Rulfo es un escritor tan auténtico, tan genuino, que pone un poco en entredicho todo lo que acompaña al mundo del arte y del libro. Su obra siempre es un camino hacia lo telúrico inexplicable, y a través de la conmoción de quien asiste a una reflexión sobre la naturaleza humana: la lucha del alma por abandonar su propia precariedad de apego a lo corpóreo. Rulfo escribió relativamente poco, y publicó menos. Pero su obra cobra una fuerza de representación tan certera que es de una vigencia permanente. Pedro Páramo y los relatos recogidos en El llano en llamas son libros de una calidad casi insultante que siguen escarbando en los recodos más ocultos del alma humana. Los matices de la nostalgia son abarcados con una sutileza turbadora. Y la plenitud de la miseria: un ser humano que no tiene absolutamente nada en este mundo y que carece de posibilidades de lograr cualquier forma de progreso, puede revelar como nada la sensación de pérdida como un sino de la naturaleza. En cada cuento de El llano en llamas, se siente la fuerza opresiva del entorno que parece decidido a destruir cualquier amago de vitalidad que pueda surgir. El paisaje rural, y el contexto de violencia, inundan un ambiente que parece olvidado por Dios.

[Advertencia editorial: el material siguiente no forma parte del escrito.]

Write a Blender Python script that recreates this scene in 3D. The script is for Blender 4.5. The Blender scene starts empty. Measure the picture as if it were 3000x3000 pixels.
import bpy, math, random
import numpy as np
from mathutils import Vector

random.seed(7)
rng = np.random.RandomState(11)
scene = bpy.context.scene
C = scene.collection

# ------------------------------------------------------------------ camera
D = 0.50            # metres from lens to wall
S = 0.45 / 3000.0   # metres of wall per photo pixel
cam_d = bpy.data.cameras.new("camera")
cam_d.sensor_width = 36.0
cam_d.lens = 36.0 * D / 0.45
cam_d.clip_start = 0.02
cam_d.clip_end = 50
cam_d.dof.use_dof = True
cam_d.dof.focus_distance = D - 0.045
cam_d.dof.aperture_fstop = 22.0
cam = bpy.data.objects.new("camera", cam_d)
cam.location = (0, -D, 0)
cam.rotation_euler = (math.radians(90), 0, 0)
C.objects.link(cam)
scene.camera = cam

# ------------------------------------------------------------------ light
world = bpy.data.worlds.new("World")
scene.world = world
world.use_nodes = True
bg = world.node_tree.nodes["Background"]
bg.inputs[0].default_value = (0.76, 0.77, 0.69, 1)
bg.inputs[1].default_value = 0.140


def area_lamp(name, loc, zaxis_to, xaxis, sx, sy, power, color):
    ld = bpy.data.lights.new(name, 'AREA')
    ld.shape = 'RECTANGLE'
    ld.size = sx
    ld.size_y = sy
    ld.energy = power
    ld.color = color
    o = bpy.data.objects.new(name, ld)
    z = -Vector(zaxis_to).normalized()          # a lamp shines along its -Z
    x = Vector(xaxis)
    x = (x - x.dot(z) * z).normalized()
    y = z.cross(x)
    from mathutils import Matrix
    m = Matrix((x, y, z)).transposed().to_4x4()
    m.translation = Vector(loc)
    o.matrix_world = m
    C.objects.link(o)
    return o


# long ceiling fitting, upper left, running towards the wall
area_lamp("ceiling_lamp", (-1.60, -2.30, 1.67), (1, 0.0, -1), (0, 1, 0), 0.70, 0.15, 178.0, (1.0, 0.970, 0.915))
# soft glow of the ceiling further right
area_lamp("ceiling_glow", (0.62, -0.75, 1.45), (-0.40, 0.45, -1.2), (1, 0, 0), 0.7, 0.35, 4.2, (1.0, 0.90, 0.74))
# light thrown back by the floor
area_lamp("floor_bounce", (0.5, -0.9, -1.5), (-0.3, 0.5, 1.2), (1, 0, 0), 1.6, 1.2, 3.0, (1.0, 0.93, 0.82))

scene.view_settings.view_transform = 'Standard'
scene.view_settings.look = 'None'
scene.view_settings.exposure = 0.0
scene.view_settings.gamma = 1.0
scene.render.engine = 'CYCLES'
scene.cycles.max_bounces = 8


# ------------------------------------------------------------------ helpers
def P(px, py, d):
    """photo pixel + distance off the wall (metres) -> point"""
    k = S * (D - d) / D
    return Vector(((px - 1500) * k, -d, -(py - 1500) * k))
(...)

La fusión entre recuerdo y acción, o entre fantasía y percepción, es tan perspicaz en la obra de Rulfo que terminan elaborando un discurso narrativo de intercalaciones y experimentaciones propias de la perspectiva del sujeto que está decidido a no convertirse en objeto en ese juego de reflejos. La novedad de esta técnica narrativa supuso un punto de inflexión que todavía hoy no puede medirse y su estilo está depurado de toda clase de retórica. García Márquez, Carlos Fuentes o Cortázar no hubiesen podido escribir de la forma en que lo hicieron sin este cauce abierto por Rulfo. La humildad, la depresión y la melancolía fueron constantes en la vida de este escritor y confirman la naturaleza genuina de su obra. Justificó su silencio posterior con la muerte de su tío Ceferino: lúdicamente afirmaba que todo el contenido de sus obras había provenido de las anécdotas orales de su tío y que, con su muerte, se había agotado su imaginación. Como verdadero superviviente, afirmaba sin tapujos y con total honestidad que: “a todos los que les gusta leer mucho, de tanto estar sentados les da flojera hacer cualquier otra cosa”. Juan Rulfo no fue más grande que su obra, y ese es su mérito más destacable en este mundo de egolatrías hipertrofiadas y malolientes. Su carácter cetrino y auténtico destilaba un misterio que parecía no terminar de revelarse, pero que habitaba el tono de sus obras. No creo que haya una novela en Latinoamérica que pueda compararse en calidad estética a Pedro Páramo, y difícilmente habrá una que sea tan elocuente y tan brillantemente vinculada a nuestra percepción de fracaso como pueblo.